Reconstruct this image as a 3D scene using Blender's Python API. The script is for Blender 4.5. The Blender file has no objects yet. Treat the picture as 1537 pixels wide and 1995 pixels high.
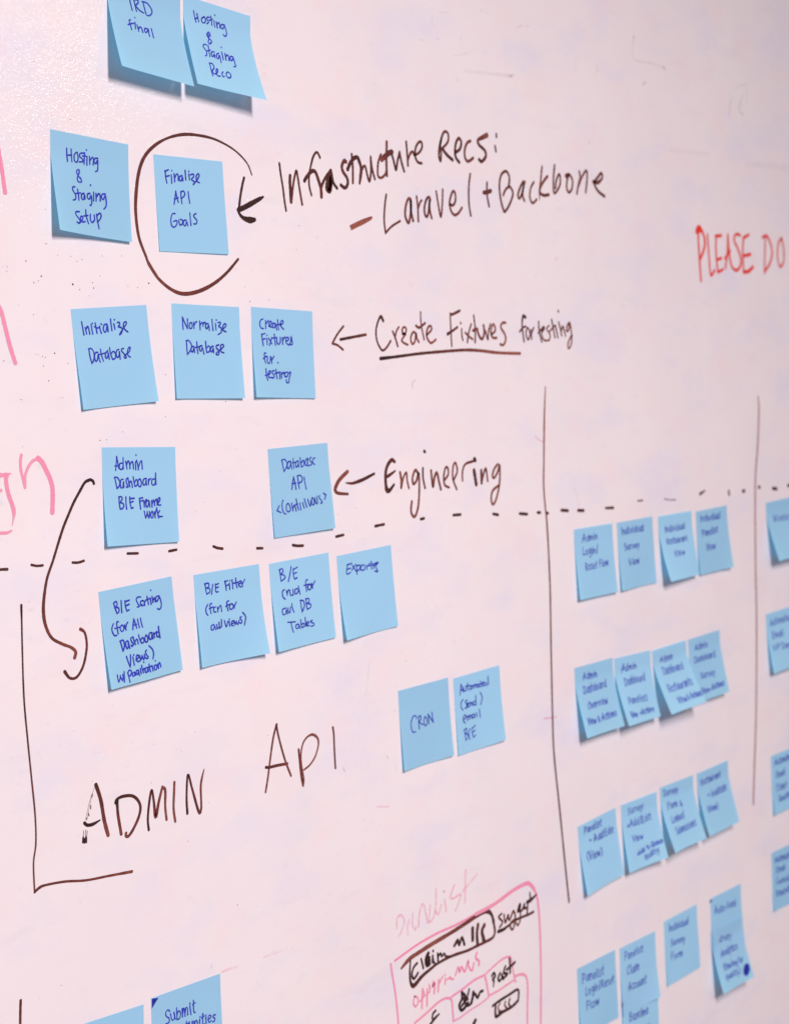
import bpy, math, random
from mathutils import Matrix, Vector

random.seed(7)
scene = bpy.context.scene
HC = 1.5                      # height of the board's origin above the floor, metres

# ------------------------------------------------------------------ camera
cam_data = bpy.data.cameras.new('camera')
cam = bpy.data.objects.new('camera', cam_data)
scene.collection.objects.link(cam)
scene.camera = cam
cam_data.sensor_fit = 'VERTICAL'
cam_data.sensor_height = 36.0
cam_data.lens = 36.0 * 3249.033 / 1995.0
cam.matrix_world = Matrix([[0.6360694, 0.0907925, -0.7662718, -1.1600495], [-0.7696439, 0.0034131, -0.6384642, -0.9869442], [-0.0553524, 0.995864, 0.0720489, 1.610656], [0.0, 0.0, 0.0, 1.0]])
cam_data.clip_start = 0.02
cam_data.clip_end = 50.0
cam_data.dof.use_dof = True
cam_data.dof.focus_distance = 1.30
cam_data.dof.aperture_fstop = 8.0
scene.render.resolution_x = 788
scene.render.resolution_y = 1024

# ------------------------------------------------------------------ light of the room
world = bpy.data.worlds.new('World')
scene.world = world
world.use_nodes = True
wb = world.node_tree.nodes['Background']
wb.inputs['Color'].default_value = (0.95, 0.86, 0.94, 1)
wb.inputs['Strength'].default_value = 0.20

def ceiling_light(x, y, z, sx, sy, power, color):
    l = bpy.data.lights.new('ceiling_light', 'AREA')
    l.shape = 'RECTANGLE'
    l.size = sx
    l.size_y = sy
    l.energy = power
    l.color = color
    o = bpy.data.objects.new('ceiling_light', l)
    scene.collection.objects.link(o)
    o.location = (x, y, z)
    return o

# the long row of fluorescent fittings in the ceiling, running away from the wall, and a small bright one further along
ceiling_light(-0.36, -2.55, HC + 1.36, 0.26, 2.0, 161.0, (1.0, 0.945, 0.94))
ceiling_light(1.95, -3.05, HC + 1.38, 0.45, 0.45, 22.0, (1.0, 0.97, 0.98))

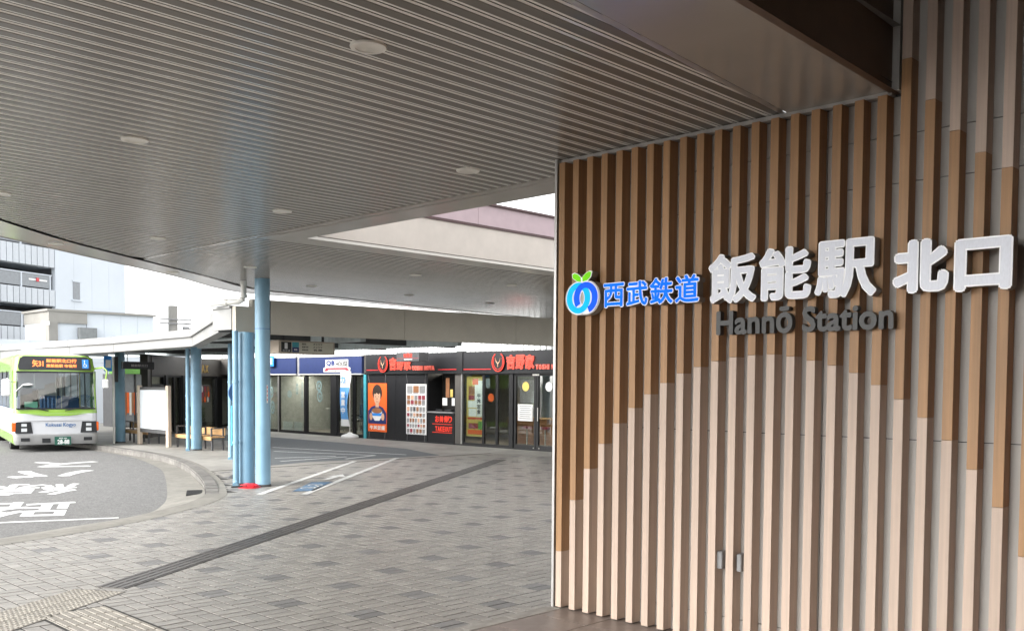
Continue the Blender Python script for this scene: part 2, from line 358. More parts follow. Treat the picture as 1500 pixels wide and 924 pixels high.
# poured edging that closes the ragged ends of the paving
def offs(pts, d):
    out = []
    for i, p in enumerate(pts):
        a, b = Vector(pts[max(i-1, 0)]), Vector(pts[min(i+1, len(pts)-1)]); t = (b-a).normalized(); out.append((p[0]+t.y*d, p[1]-t.x*d))
    return out
eg = MB(); e0, e1 = offs(E_all, -0.02), offs(E_all, 0.42)
for i in range(nE-1):
    k0 = 0.262 if i >= len(En) else -0.02
    a, b = (offs(E_all, k0)[i], offs(E_all, k0)[i+1])
    eg.quad((*a, 0.003), (*b, 0.003), (*e1[i+1], 0.003), (*e1[i], 0.003))
struct(ob('paving_edging', eg, M['concrete']))
# individual kerb stones
kerb = struct(ob('kerb', MB().quad(*[(x+0.02, y, -0.014) for x, y in Ek], *[(x+0.3, y, -0.014) for x, y in reversed(Ek)]), M['concrete']))
kp = resample(Ek, 94)
for i in range(len(kp)-1):
    if kp[i][1] > 60: break
    a, b = Vector(kp[i]), Vector(kp[i+1]); d = (b-a).normalized(); nrm = Vector((d.y, -d.x)); a2, b2 = a+d*0.006, b-d*0.006
    hz = min(0.03, i*0.01)
    st = MB().prism([tuple(a2+nrm*0.012), tuple(b2+nrm*0.012), tuple(b2+nrm*0.26), tuple(a2+nrm*0.26)], -0.2, hz)
    st.v = [(x, y, z) if z < 0 else (x+(nrm.x*0.0), y, z) for x, y, z in st.v]
    ob('kerb_stone', st, M['kerb'], kerb)

# paving: basket weave of 0.30 m blocks, two pavers each
def proj(x, y, z=0.0):
    v = Vector((x, y, z-2.2)); q = v.dot(fw)
    if q < 0.1: return None
    return 750+1398.57*v.dot(r2)/q, 624.15-1398.57*v.dot(u2)/q, q
def right_of_edge(x, y):
    if y < 17.3:
        for (xa, ya), (xb, yb) in zip(En, En[1:]):
            if xa <= x <= xb: return y < ya+(yb-ya)*(x-xa)/(xb-xa)-0.1
        return x > 9.1
    return x > lerp_curve(Ek, y)+0.36
pv = []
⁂
■ The problem: Return all of the entries exactly as written, but drop any pictures they hold.

■ Task output:
Reconstruct this image as a 3D scene using Blender's Python API. The script is for Blender 4.5. The Blender file has no objects yet. Treat the picture as 1537 pixels wide and 1995 pixels high.
import bpy, math, random
from mathutils import Matrix, Vector

random.seed(7)
scene = bpy.context.scene
HC = 1.5                      # height of the board's origin above the floor, metres

# ------------------------------------------------------------------ camera
cam_data = bpy.data.cameras.new('camera')
cam = bpy.data.objects.new('camera', cam_data)
scene.collection.objects.link(cam)
scene.camera = cam
cam_data.sensor_fit = 'VERTICAL'
cam_data.sensor_height = 36.0
cam_data.lens = 36.0 * 3249.033 / 1995.0
cam.matrix_world = Matrix([[0.6360694, 0.0907925, -0.7662718, -1.1600495], [-0.7696439, 0.0034131, -0.6384642, -0.9869442], [-0.0553524, 0.995864, 0.0720489, 1.610656], [0.0, 0.0, 0.0, 1.0]])
cam_data.clip_start = 0.02
cam_data.clip_end = 50.0
cam_data.dof.use_dof = True
cam_data.dof.focus_distance = 1.30
cam_data.dof.aperture_fstop = 8.0
scene.render.resolution_x = 788
scene.render.resolution_y = 1024

# ------------------------------------------------------------------ light of the room
world = bpy.data.worlds.new('World')
scene.world = world
world.use_nodes = True
wb = world.node_tree.nodes['Background']
wb.inputs['Color'].default_value = (0.95, 0.86, 0.94, 1)
wb.inputs['Strength'].default_value = 0.20

def ceiling_light(x, y, z, sx, sy, power, color):
    l = bpy.data.lights.new('ceiling_light', 'AREA')
    l.shape = 'RECTANGLE'
    l.size = sx
    l.size_y = sy
    l.energy = power
    l.color = color
    o = bpy.data.objects.new('ceiling_light', l)
    scene.collection.objects.link(o)
    o.location = (x, y, z)
    return o

# the long row of fluorescent fittings in the ceiling, running away from the wall, and a small bright one further along
ceiling_light(-0.36, -2.55, HC + 1.36, 0.26, 2.0, 161.0, (1.0, 0.945, 0.94))
ceiling_light(1.95, -3.05, HC + 1.38, 0.45, 0.45, 22.0, (1.0, 0.97, 0.98))

Continue the Blender Python script for this scene: part 2, from line 358. More parts follow. Treat the picture as 1500 pixels wide and 924 pixels high.
# poured edging that closes the ragged ends of the paving
def offs(pts, d):
    out = []
    for i, p in enumerate(pts):
        a, b = Vector(pts[max(i-1, 0)]), Vector(pts[min(i+1, len(pts)-1)]); t = (b-a).normalized(); out.append((p[0]+t.y*d, p[1]-t.x*d))
    return out
eg = MB(); e0, e1 = offs(E_all, -0.02), offs(E_all, 0.42)
for i in range(nE-1):
    k0 = 0.262 if i >= len(En) else -0.02
    a, b = (offs(E_all, k0)[i], offs(E_all, k0)[i+1])
    eg.quad((*a, 0.003), (*b, 0.003), (*e1[i+1], 0.003), (*e1[i], 0.003))
struct(ob('paving_edging', eg, M['concrete']))
# individual kerb stones
kerb = struct(ob('kerb', MB().quad(*[(x+0.02, y, -0.014) for x, y in Ek], *[(x+0.3, y, -0.014) for x, y in reversed(Ek)]), M['concrete']))
kp = resample(Ek, 94)
for i in range(len(kp)-1):
    if kp[i][1] > 60: break
    a, b = Vector(kp[i]), Vector(kp[i+1]); d = (b-a).normalized(); nrm = Vector((d.y, -d.x)); a2, b2 = a+d*0.006, b-d*0.006
    hz = min(0.03, i*0.01)
    st = MB().prism([tuple(a2+nrm*0.012), tuple(b2+nrm*0.012), tuple(b2+nrm*0.26), tuple(a2+nrm*0.26)], -0.2, hz)
    st.v = [(x, y, z) if z < 0 else (x+(nrm.x*0.0), y, z) for x, y, z in st.v]
    ob('kerb_stone', st, M['kerb'], kerb)

# paving: basket weave of 0.30 m blocks, two pavers each
def proj(x, y, z=0.0):
    v = Vector((x, y, z-2.2)); q = v.dot(fw)
    if q < 0.1: return None
    return 750+1398.57*v.dot(r2)/q, 624.15-1398.57*v.dot(u2)/q, q
def right_of_edge(x, y):
    if y < 17.3:
        for (xa, ya), (xb, yb) in zip(En, En[1:]):
            if xa <= x <= xb: return y < ya+(yb-ya)*(x-xa)/(xb-xa)-0.1
        return x > 9.1
    return x > lerp_curve(Ek, y)+0.36
pv = []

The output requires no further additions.